Euro crisis hits confidence in UK property-Lloyds
* Negative sentiment spreads to London property market
* More European banks could stop lending in Q1 2012
LONDON Jan 6 (Reuters) - Confidence in the health of the UK property sector is suffering from the euro zone debt crisis and the unease is spreading to Britain's most buoyant market London, Lloyds Banking Group said.
Data from the bank's quarterly Commercial Property Confidence Monitor showed that the net balance of medium and large businesses expecting the UK property market to improve in the next six months fell to -24 in November, from -10 in August.
Of these, the net balance of firms based in London that were bullish about the market was 2.8 in November, down from 32.2 in August, a sign that gloom has spread to the UK capital which had bucked the national trend with a recovery in 2010.
A net balance is the sum of all positive and negative survey responses which ignores the middle ground. A positive number, for instance, would indicate that there were more bullish responses than bearish ones.
"It's clear that concerns regarding the Euro Zone are impacting upon confidence, especially at the higher end of the market where respondents are more likely to be active in Europe or provide space for European companies and investors," Lloyds's Managing Director of Corporate Real Estate, Lynda Shillaw, said in a statement.
"There appears to be a recognition that the challenging (world) economy is going to be here for far longer than anyone anticipated," she said.

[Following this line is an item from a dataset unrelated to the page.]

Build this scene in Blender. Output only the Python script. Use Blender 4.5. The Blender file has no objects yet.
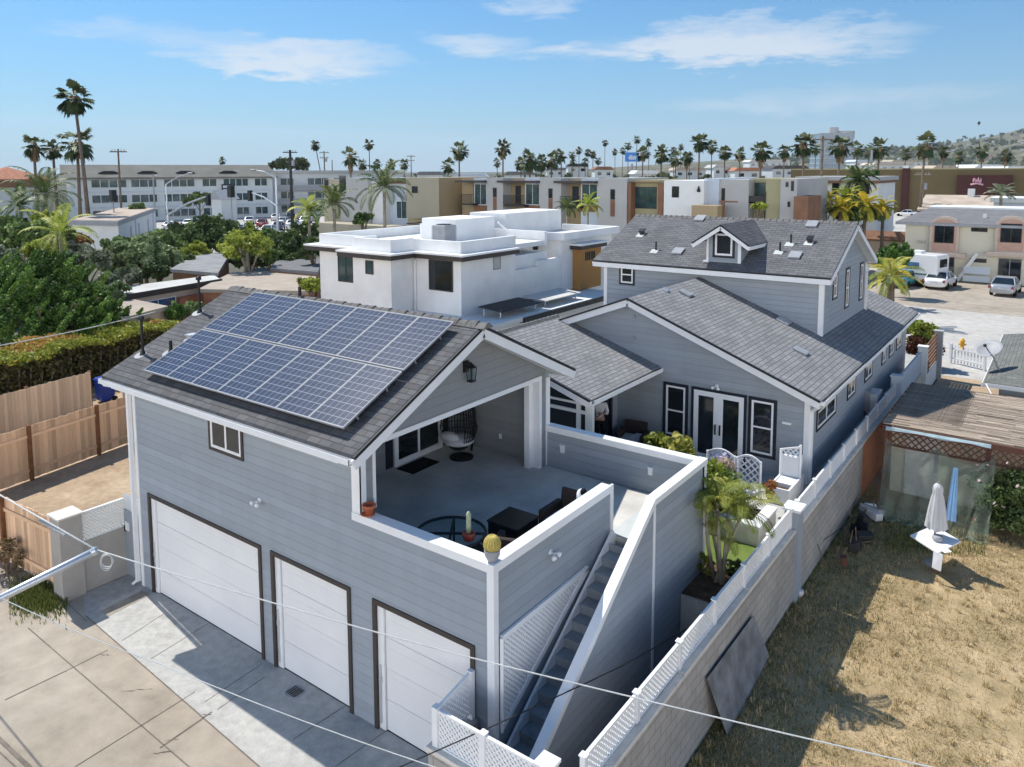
import bpy, math, random
import numpy as np
from mathutils import Vector, Matrix
R = math.radians
random.seed(7); RNG = np.random.default_rng(7)
SC = bpy.context.scene
COL = SC.collection

# ------------------------------------------------------------------ camera
F_PX, CY, PITCH, ROLL, YAW = 762.0, 248.5, R(5.803), R(-0.177), R(36.298)
CAM = Vector((6.911, -8.897, 10.02))
FW = Vector((-math.sin(YAW)*math.cos(PITCH), math.cos(YAW)*math.cos(PITCH), -math.sin(PITCH)))
RT = Vector((math.cos(YAW), math.sin(YAW), 0)); UP = RT.cross(FW)
RT, UP = math.cos(ROLL)*RT + math.sin(ROLL)*UP, math.cos(ROLL)*UP - math.sin(ROLL)*RT
cd = bpy.data.cameras.new('camera'); cam = bpy.data.objects.new('camera', cd); COL.objects.link(cam)
m = Matrix((RT, UP, -FW)).transposed().to_4x4(); m.translation = CAM
cam.matrix_world = m
cd.sensor_width = 36; cd.lens = 36*F_PX/1024; cd.shift_y = (CY-383.5)/1024
cd.clip_start = 0.1; cd.clip_end = 12000
SC.camera = cam

def ray(px, py): return RT*((px-512)/F_PX) - UP*((py-CY)/F_PX) + FW
def at(px, py, z=None, y=None, x=None):
    """world point on the plane z=, y= or x= that the survey of the photo gave for this spot"""
    d = ray(px, py)
    t = (z-CAM.z)/d.z if z is not None else (y-CAM.y)/d.y if y is not None else (x-CAM.x)/d.x
    return CAM + d*t
def far(px, py, D): return CAM + ray(px, py)*D

# ------------------------------------------------------------------ materials
MATS = {}
class NT:
    def __init__(s, name):
        s.m = bpy.data.materials.new(name); s.m.use_nodes = True
        s.t = s.m.node_tree; s.n = s.t.nodes; s.b = s.n['Principled BSDF']; s.out = s.n['Material Output']
    def new(s, typ, **kw):
        nd = s.n.new(typ)
        for k, v in kw.items():
            if k.startswith('_'): setattr(nd, k[1:], v)
            else:
                nd.inputs[k.replace('__', ' ')].default_value = v
        return nd
    def ln(s, a, b): s.t.links.new(a, b)
    def coord(s, kind='Object'): return s.new('ShaderNodeTexCoord').outputs[kind]
    def noise(s, scale, detail=4, vec=None, rough=.6):
        nd = s.new('ShaderNodeTexNoise', Scale=scale, Detail=detail, Roughness=rough)
        s.ln(vec if vec is not None else s.coord(), nd.inputs['Vector']); return nd.outputs['Fac']
    def math(s, op, a, b=None, c=None, clamp=False):
        nd = s.new('ShaderNodeMath', _operation=op, _use_clamp=clamp)
        for i, v in enumerate((a, b, c)):
            if v is None: continue
            if isinstance(v, (int, float)): nd.inputs[i].default_value = v
            else: s.ln(v, nd.inputs[i])
        return nd.outputs[0]
    def ramp(s, fac, stops, interp='LINEAR'):
        nd = s.new('ShaderNodeValToRGB'); cr = nd.color_ramp; cr.interpolation = interp
        while len(cr.elements) < len(stops): cr.elements.new(.5)
        for e, (p, c) in zip(cr.elements, stops):
            e.position = p; e.color = (*c, 1) if len(c) == 3 else c
        s.ln(fac, nd.inputs[0]); return nd.outputs[0]
    def mix(s, fac, a, b, mode='MIX'):
        nd = s.new('ShaderNodeMix', _data_type='RGBA', _blend_type=mode)
        for sock, v in ((nd.inputs[0], fac), (nd.inputs[6], a), (nd.inputs[7], b)):
            if isinstance(v, (int, float)): sock.default_value = v
            elif isinstance(v, tuple): sock.default_value = (*v, 1)
            else: s.ln(v, sock)
        return nd.outputs[2]
    def bump(s, h, strength=.3, dist=.02):
        nd = s.new('ShaderNodeBump', Strength=strength, Distance=dist); s.ln(h, nd.inputs['Height'])
        s.ln(nd.outputs[0], s.b.inputs['Normal']); return nd
    def base(s, c):
        if isinstance(c, tuple): s.b.inputs['Base Color'].default_value = (*c, 1)
        else: s.ln(c, s.b.inputs['Base Color'])
    def p(s, rough=.6, spec=.3, metal=0.0):
        s.b.inputs['Roughness'].default_value = rough; s.b.inputs['Specular IOR Level'].default_value = spec
        s.b.inputs['Metallic'].default_value = metal
    def uv(s):
        sep = s.new('ShaderNodeSeparateXYZ'); s.ln(s.coord('UV'), sep.inputs[0]); return sep.outputs[0], sep.outputs[1]
    def rnd(s): return s.new('ShaderNodeAttribute', _attribute_name='rnd').outputs['Fac']
def scl(c, k): return tuple(min(1, v*k) for v in c)
def plain(name, c, rough=.6, spec=.3, var=.12, scale=3.0, metal=0.0, bump=0.0):
    t = NT(name); t.p(rough, spec, metal)
    t.base(t.ramp(t.noise(scale, 5), [(.3, scl(c, 1-var)), (.7, scl(c, 1+var))]))
    if bump: t.bump(t.noise(scale*12, 4), bump, .01)
    MATS[name] = t.m; return t.m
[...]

UK property values fell for the first time in almost two and a half years in November and latest economic data from the euro zone is pointing to recession in the months ahead.
Shillaw also said that more European banks could stop lending to the property sector in first quarter 2012.
Lloyds classifies mid- to large-sized businesses as those that borrow 1-50 million pounds and major businesses as those with loans of more than 50 million pounds. The bank conducted its survey of 448 property decision-makers late last year.
Despite the fall in confidence, the biggest property players remain keen to invest over the next 3-6 months, with 53 percent of major businesses expecting to increase their investment and only 10 percent looking to divest, Lloyds said.
Smaller companies were more cautious, with 28 percent of medium to large businesses and 19 percent of small businesses planning to increase their investment.
The data also showed that there was little appetite for riskier non-prime investments, Lloyds said, adding that companies will be looking to hold on to good performing properties for the next 2-5 years before considering selling.